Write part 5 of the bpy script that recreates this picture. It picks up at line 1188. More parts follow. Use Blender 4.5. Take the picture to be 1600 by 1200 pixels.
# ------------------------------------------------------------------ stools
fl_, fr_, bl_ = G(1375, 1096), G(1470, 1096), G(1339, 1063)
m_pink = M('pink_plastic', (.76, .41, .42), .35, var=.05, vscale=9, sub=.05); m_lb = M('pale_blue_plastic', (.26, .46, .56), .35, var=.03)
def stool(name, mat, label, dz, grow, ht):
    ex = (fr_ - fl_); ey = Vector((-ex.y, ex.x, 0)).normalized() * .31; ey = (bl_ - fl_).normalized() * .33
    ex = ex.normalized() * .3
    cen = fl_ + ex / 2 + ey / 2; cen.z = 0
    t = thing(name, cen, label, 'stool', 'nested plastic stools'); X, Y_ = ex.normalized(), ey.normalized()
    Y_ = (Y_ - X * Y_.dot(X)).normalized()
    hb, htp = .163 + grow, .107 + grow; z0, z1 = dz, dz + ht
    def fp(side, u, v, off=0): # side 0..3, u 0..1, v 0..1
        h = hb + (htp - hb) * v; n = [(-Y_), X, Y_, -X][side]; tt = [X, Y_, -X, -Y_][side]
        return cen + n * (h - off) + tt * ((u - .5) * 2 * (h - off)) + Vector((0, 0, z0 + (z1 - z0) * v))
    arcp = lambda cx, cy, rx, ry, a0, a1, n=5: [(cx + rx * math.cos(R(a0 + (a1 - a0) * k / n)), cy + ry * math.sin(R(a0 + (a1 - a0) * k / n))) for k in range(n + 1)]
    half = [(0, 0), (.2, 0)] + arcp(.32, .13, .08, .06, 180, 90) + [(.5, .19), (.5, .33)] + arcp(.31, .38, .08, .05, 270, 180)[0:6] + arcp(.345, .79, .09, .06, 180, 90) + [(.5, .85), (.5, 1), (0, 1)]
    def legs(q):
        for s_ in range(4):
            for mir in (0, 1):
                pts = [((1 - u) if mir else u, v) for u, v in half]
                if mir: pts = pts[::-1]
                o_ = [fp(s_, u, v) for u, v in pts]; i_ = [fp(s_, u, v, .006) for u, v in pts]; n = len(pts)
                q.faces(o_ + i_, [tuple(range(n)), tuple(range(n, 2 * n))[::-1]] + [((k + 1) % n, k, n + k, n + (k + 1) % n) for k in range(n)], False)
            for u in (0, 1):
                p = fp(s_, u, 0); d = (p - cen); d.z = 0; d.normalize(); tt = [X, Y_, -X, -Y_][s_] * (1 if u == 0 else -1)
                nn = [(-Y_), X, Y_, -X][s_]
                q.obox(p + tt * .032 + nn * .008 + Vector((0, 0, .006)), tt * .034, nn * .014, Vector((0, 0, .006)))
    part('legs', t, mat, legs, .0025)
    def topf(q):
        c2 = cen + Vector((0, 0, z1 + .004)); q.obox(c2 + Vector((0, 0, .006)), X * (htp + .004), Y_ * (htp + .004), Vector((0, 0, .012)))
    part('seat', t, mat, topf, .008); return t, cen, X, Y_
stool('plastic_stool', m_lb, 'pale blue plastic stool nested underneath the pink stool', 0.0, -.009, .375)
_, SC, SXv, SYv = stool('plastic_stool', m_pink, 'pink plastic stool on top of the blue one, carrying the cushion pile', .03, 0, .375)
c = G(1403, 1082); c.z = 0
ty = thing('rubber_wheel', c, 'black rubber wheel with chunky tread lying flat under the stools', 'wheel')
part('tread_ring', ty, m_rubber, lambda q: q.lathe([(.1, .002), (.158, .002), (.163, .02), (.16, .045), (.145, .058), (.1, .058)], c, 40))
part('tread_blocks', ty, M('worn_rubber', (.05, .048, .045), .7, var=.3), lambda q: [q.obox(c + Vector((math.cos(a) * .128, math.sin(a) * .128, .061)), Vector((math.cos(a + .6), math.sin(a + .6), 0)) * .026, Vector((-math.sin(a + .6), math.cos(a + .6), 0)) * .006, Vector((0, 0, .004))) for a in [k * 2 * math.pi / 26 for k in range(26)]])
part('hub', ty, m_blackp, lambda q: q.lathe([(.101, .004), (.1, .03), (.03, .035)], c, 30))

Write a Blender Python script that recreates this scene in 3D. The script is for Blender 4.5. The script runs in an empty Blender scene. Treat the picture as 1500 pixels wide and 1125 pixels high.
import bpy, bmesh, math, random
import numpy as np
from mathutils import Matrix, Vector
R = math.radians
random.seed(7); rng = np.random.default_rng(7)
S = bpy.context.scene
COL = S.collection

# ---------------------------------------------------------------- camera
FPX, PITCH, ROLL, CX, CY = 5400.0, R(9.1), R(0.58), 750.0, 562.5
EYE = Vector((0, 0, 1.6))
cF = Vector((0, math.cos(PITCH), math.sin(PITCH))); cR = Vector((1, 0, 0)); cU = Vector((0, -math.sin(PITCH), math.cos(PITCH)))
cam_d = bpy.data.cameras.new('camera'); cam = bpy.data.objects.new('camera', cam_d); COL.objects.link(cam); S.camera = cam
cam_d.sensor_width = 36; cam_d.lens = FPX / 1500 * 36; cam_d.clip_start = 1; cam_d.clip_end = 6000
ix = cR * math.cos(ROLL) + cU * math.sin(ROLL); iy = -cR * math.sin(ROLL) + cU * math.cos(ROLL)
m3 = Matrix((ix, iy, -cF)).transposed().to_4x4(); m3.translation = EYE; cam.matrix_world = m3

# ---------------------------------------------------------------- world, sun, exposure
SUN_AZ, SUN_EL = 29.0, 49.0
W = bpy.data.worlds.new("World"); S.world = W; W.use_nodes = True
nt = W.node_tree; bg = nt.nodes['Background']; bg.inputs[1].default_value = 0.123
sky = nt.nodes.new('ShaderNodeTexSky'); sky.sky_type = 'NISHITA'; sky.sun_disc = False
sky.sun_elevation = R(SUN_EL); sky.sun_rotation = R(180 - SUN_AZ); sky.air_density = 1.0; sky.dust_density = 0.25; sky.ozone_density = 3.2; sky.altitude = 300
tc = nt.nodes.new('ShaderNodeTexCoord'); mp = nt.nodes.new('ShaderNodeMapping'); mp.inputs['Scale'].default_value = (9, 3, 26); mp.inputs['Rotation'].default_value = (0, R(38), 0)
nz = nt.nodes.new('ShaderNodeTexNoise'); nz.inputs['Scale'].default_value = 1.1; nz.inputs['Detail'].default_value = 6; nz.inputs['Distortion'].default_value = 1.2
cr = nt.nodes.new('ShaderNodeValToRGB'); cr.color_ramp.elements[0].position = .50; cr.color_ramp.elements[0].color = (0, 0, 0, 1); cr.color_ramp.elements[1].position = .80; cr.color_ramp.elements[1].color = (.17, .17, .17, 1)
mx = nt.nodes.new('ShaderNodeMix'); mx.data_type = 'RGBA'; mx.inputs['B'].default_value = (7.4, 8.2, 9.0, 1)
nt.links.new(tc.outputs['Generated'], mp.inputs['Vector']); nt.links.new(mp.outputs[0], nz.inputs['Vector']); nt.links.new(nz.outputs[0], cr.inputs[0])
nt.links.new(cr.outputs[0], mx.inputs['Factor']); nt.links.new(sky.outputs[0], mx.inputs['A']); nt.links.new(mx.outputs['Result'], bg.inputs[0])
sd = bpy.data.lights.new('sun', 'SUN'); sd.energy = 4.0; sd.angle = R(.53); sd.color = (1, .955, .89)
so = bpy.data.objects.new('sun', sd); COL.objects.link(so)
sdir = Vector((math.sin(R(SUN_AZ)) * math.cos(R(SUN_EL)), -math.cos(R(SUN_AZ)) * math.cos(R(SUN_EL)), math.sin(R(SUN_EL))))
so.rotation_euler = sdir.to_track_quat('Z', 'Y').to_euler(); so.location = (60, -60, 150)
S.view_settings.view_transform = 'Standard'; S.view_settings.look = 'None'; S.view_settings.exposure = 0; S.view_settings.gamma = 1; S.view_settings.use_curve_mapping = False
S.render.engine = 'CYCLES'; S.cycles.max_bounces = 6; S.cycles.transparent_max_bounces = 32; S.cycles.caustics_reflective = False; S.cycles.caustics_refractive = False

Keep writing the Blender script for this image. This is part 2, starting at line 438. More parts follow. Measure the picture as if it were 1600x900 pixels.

- **YOUR INSTRUCTIONS**
Solely the line containing "Write a Blender", the line containing "COL = S.collection", and the lines between them are to be given again, exactly as written.

- **RESULT OF THE TASK**
Write a Blender Python script that recreates this scene in 3D. The script is for Blender 4.5. The script runs in an empty Blender scene. Treat the picture as 1500 pixels wide and 1125 pixels high.
import bpy, bmesh, math, random
import numpy as np
from mathutils import Matrix, Vector
R = math.radians
random.seed(7); rng = np.random.default_rng(7)
S = bpy.context.scene
COL = S.collection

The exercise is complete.